Police try to seal off New Delhi, bracing for massive Hindu protest

February 23, 1993|By New York Times News Service

NEW DELHI, India -- New Delhi is a city under siege as it braces for an enormous demonstration by Hindu fundamentalists to be held Thursday.

The government has banned the demonstration, and fears of violent confrontations between fervent Hindu militants and the police are sweeping the city even as security forces try to seal this capital off from the rest of India.

Thousands of Hindu leaders and potential demonstrators are being rounded up by police, trains pulling into the city's three stations are being checked for Hindu protesters, and the roads into the capital have been sealed to motor caravans of Hindus militants.

Along Raj Path, the vast grassy esplanade and boulevard leading to the government buildings, workers hammered huge wooden beams into the asphalt and began laying steel pipe barriers across roadways.

For weeks, Hindu political leaders have been promising that more than 1 million of their supporters would descend on the capital in an effort to bring down the government of Prime Minister P. V. Narasimha Rao.

The government estimates that a half-million protesters have already arrived.

By staging a huge demonstration outside Parliament, the Hindu leaders said, they would force Mr. Rao to call for new national elections, elections they hope will catapult them to power.

But Mr. Rao, under pressure from colleagues in his New Congress Party who have said the protest would degenerate into violence, has outlawed the demonstration and flooded the city with police and paramilitary forces.

The political opposition, the right-wing Bharatiya Janata Party, has said the protest will go ahead despite the ban.

"The point is," Mr. Rao said in an interview, "in an atmosphere which is surcharged with communal feelings, tensions, you cannot take this risk. It is that simple."

Lal Kishanchand Advani, the leader of the opposition in Parliament, denounced the government's banning of the rally and staged a three-hour sit-in of fellow opposition lawmakers on the lawns of the circular, pillared Parliament building. The government, he said, "wants to use state power to gag and stifle the Bharatiya Janata Party."

And Murli Manahor Joshi, the president of the Bharatiya Janata Party, accused the government of stifling democratic rights by banning the demonstration.

"The Congress has not just pitted itself against the BJP," he said at a news conference. "It has pitted itself against the people of India -- against the heart and mind of India. This is not good for the country."

Since mobs of Hindu militants demolished a 16th-century Muslim mosque in December in the northern holy town of Ayodhya, Hindu leaders have stepped up their pressure on the News Congress Party government, believing that a groundswell of public opinion has shifted toward the Hindu movement.

The destruction of the mosque was followed by weeks of bloodshed as Muslims exploded in rage in towns and cities around India and were often fired upon by the police.

Last month, in a sustained nine-day attack on the Muslims of Bombay, crowds of young Hindu extremists belonging to a group called Shiv Sena systematically firebombed Muslim homes and businesses, killing more than 600 Muslims.
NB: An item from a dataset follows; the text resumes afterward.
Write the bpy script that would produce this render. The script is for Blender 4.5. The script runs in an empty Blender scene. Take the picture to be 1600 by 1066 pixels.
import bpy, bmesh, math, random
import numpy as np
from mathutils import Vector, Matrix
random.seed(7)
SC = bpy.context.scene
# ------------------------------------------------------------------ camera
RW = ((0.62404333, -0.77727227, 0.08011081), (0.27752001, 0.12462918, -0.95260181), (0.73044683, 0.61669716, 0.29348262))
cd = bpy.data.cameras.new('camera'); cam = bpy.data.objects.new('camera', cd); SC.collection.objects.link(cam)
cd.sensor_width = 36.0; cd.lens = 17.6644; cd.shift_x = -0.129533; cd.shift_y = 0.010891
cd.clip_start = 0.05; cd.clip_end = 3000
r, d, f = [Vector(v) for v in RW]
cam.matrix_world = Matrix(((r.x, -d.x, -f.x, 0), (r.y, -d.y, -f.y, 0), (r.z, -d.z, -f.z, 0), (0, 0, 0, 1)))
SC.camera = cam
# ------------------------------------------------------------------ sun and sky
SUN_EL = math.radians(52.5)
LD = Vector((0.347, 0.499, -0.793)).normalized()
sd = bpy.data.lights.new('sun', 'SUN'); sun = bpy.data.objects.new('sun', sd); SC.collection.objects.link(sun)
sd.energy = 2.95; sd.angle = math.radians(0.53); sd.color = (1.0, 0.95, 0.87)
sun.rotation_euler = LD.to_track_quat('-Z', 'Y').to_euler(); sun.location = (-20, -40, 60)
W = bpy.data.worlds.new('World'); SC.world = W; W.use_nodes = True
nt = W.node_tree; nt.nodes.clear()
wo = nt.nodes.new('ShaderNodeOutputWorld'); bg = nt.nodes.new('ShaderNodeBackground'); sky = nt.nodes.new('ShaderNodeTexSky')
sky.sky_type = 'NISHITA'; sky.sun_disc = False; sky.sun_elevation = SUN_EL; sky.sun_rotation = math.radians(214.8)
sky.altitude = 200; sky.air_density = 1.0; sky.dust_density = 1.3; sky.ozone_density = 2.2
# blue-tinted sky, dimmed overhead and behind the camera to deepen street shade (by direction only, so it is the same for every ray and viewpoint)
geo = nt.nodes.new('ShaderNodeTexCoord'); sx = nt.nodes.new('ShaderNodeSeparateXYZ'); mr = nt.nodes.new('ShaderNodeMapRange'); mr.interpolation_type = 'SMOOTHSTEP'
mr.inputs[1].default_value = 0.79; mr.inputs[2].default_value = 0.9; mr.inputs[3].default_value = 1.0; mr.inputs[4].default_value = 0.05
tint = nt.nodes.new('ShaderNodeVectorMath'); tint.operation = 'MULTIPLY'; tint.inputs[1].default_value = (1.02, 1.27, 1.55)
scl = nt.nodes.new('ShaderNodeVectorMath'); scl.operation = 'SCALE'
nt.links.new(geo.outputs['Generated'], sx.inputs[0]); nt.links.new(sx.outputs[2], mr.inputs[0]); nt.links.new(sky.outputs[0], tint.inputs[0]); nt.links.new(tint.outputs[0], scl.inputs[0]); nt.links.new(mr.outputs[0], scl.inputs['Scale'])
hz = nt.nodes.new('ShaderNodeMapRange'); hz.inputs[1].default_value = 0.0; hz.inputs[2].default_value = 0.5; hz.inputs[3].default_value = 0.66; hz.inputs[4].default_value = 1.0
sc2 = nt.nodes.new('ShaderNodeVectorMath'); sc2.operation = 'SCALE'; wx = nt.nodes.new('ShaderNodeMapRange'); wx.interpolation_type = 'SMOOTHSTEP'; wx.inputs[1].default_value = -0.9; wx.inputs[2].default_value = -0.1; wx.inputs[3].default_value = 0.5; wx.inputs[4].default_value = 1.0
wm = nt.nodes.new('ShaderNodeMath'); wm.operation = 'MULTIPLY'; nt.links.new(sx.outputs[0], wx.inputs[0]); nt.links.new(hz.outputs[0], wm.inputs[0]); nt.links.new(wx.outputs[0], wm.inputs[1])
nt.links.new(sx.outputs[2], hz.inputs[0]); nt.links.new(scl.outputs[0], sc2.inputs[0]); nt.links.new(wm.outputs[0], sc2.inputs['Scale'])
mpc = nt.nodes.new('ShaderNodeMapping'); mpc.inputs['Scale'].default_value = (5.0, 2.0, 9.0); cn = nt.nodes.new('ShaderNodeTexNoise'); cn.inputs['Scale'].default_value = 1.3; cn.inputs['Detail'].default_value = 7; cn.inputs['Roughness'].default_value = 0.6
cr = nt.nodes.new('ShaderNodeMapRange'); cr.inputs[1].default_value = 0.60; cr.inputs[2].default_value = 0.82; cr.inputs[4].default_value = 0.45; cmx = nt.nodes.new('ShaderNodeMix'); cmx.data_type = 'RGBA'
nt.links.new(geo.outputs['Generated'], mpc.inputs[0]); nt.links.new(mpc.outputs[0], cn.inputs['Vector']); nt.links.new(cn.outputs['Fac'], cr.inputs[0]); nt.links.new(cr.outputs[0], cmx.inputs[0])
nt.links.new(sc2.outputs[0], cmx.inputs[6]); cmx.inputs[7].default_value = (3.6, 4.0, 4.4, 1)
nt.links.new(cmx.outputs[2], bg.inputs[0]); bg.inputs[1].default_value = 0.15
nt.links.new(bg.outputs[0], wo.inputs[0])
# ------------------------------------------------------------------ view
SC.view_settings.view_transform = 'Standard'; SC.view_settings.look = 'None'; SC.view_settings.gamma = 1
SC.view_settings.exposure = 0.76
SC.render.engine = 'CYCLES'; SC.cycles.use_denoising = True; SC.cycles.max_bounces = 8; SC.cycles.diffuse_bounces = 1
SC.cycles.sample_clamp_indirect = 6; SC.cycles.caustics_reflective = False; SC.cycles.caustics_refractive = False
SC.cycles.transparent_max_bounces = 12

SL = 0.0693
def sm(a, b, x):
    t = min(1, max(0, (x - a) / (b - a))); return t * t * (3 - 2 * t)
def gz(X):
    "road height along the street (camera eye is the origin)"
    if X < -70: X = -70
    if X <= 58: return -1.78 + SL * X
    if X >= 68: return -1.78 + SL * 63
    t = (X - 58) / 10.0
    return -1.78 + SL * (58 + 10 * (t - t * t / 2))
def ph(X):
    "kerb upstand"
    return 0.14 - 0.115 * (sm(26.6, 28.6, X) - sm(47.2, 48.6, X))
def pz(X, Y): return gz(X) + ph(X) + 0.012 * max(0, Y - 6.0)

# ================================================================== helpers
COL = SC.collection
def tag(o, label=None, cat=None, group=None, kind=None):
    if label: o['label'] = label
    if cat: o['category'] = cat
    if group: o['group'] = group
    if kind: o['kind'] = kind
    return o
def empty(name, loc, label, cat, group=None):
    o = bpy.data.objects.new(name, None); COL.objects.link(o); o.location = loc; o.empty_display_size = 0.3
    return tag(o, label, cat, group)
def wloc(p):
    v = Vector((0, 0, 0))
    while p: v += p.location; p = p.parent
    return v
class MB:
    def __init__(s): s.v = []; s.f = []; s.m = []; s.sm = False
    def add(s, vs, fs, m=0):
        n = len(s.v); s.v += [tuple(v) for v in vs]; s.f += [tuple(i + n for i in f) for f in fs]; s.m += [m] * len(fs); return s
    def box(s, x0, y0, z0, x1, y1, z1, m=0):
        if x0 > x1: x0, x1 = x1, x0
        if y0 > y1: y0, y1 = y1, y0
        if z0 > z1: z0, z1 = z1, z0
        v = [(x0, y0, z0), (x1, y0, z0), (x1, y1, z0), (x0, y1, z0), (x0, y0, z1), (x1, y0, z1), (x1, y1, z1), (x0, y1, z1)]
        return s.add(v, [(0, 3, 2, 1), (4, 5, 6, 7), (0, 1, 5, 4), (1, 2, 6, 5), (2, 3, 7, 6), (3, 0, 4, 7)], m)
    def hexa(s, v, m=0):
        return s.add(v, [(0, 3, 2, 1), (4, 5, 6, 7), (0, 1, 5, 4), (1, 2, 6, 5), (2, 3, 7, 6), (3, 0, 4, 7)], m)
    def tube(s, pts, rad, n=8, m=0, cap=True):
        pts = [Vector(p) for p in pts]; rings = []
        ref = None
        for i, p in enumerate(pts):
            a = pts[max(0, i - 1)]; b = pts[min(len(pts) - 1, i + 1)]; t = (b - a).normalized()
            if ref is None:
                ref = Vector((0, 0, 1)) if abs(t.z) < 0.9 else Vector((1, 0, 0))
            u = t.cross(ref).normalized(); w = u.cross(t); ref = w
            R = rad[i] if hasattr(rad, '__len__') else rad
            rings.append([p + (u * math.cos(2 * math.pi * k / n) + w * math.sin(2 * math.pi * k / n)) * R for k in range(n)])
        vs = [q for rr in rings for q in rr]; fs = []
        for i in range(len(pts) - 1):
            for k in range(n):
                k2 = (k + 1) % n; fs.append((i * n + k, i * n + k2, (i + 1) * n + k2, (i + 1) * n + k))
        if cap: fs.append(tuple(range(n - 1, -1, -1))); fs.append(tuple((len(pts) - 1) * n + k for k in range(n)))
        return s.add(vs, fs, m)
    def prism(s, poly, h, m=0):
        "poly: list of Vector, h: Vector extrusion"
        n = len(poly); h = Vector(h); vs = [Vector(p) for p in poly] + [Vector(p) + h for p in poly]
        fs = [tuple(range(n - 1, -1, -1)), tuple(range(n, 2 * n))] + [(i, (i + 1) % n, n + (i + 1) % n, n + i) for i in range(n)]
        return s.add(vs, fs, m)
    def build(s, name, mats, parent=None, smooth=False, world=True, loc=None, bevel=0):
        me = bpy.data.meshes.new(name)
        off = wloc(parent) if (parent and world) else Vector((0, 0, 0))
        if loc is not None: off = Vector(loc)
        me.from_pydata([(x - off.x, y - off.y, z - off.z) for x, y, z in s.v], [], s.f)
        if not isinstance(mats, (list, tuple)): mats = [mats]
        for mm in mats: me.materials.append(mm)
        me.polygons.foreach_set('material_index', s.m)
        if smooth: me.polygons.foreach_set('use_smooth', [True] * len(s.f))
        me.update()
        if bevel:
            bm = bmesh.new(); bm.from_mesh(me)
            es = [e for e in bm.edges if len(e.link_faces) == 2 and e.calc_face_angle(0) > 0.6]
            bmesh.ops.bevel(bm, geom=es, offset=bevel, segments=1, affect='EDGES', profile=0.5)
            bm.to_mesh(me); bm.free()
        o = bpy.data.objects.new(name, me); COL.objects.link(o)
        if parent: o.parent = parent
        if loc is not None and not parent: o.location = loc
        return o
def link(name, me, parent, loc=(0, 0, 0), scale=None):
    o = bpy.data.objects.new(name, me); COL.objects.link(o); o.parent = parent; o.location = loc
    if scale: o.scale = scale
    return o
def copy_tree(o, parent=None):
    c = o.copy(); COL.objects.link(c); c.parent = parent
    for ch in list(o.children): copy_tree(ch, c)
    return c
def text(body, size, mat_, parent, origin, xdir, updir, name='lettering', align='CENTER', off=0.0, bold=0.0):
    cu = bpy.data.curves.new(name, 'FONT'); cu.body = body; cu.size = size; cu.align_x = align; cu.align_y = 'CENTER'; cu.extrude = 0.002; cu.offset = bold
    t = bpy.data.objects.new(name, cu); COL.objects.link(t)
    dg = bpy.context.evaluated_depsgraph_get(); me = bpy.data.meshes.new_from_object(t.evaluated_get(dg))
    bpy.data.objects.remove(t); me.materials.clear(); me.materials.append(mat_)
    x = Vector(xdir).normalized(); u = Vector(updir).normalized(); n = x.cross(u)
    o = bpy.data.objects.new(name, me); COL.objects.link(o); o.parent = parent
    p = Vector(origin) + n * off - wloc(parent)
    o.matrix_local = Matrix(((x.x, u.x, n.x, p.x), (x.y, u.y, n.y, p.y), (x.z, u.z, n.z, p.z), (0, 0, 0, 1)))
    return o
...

Already, the people of Delhi, both New and Old, are becoming more cautious in their movements, unsure of what will happen in the coming days, especially on Thursday.

The government's principal spokesman, S. Narendra, estimated that 500,000 Hindu militants had already entered the city.

Early yesterday, police raided houses across New Delhi and arrested about 200 people, most of them party members, on charges of breaching the peace, Press Trust of India said.

Police also arrested thousands of people in nearby states to prevent them from heading toward the capital, raising the number of people arrested since Sunday to about 6,400, United News of India reported.